In order to ensure that your price points on Amazon are competitive and appealing to consumers, it is important that you have a SKU-specific pricing strategy for your entire catalog. By remaining current with and adapting to changing market dynamics, you will avoid simply shrinking your prices to win the Buy Box or generate demand.
With an AI-backed dynamic pricing strategy, you will be able to ensure that your products are being sold at the optimal price between revenue and profitability. You also have the ability to receive insights into where your competitors may be taking sales share away from you and can price appropriately as a result.
4. Experiment with remarketing through Amazon’s Demand-Side Platform (DSP).
Amazon DSP allows you to reach Amazon consumers via desktop, mobile and over-the-top (OTT), and Amazon-owned sites and apps like IMDb. Through contextual targeting, programmatic advertising through DSP reaches audiences actively viewing your products relevant to your brand and shows your ad at the optimal time to help drive sales.
With DSP, you can leverage three types of remarketing to target shoppers who may have shown interest in your brand but never converted.

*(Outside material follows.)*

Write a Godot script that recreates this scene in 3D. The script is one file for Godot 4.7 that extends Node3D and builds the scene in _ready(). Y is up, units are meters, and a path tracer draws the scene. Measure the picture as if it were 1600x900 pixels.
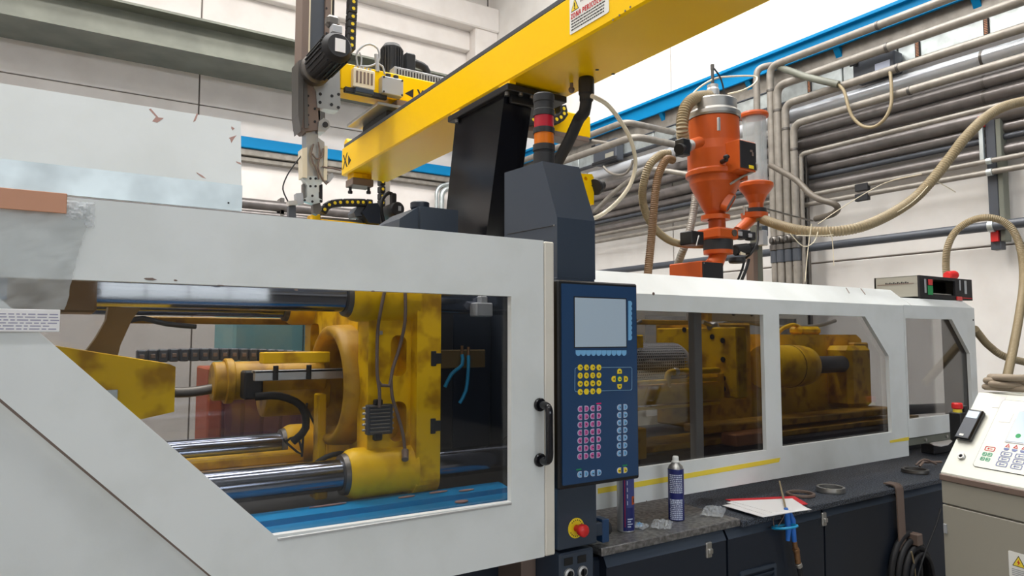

With product remarketing, you can target consumers who viewed your promoted items but never purchased them. With brand halo remarketing, you can target consumers who viewed other products from your brand. Finally, with similar product remarketing, you can target consumers who are browsing products similar to yours.
With all of these tactics, you can effectively engage with audiences who have a clear interest in your brand or the products you offer and can proactively work to drive conversion and avoid any repeat cart abandonment.
Final Thoughts
When aiming to reduce cart abandonment, it is critical to keep the prospective customer front of mind. Have you answered all potential questions about the product? Are your product listings clear and inclusive of relevant details? Are all of your SKUs eligible for fast and free Prime shipping? Do you have a plan in place to attract consumers if they do abandon their cart?
Remaining compliant with Amazon’s Terms of Service and actively working to maintain a healthy account and strong performance metrics will not only help improve your customer experiences but also lead to incremental traffic and sales.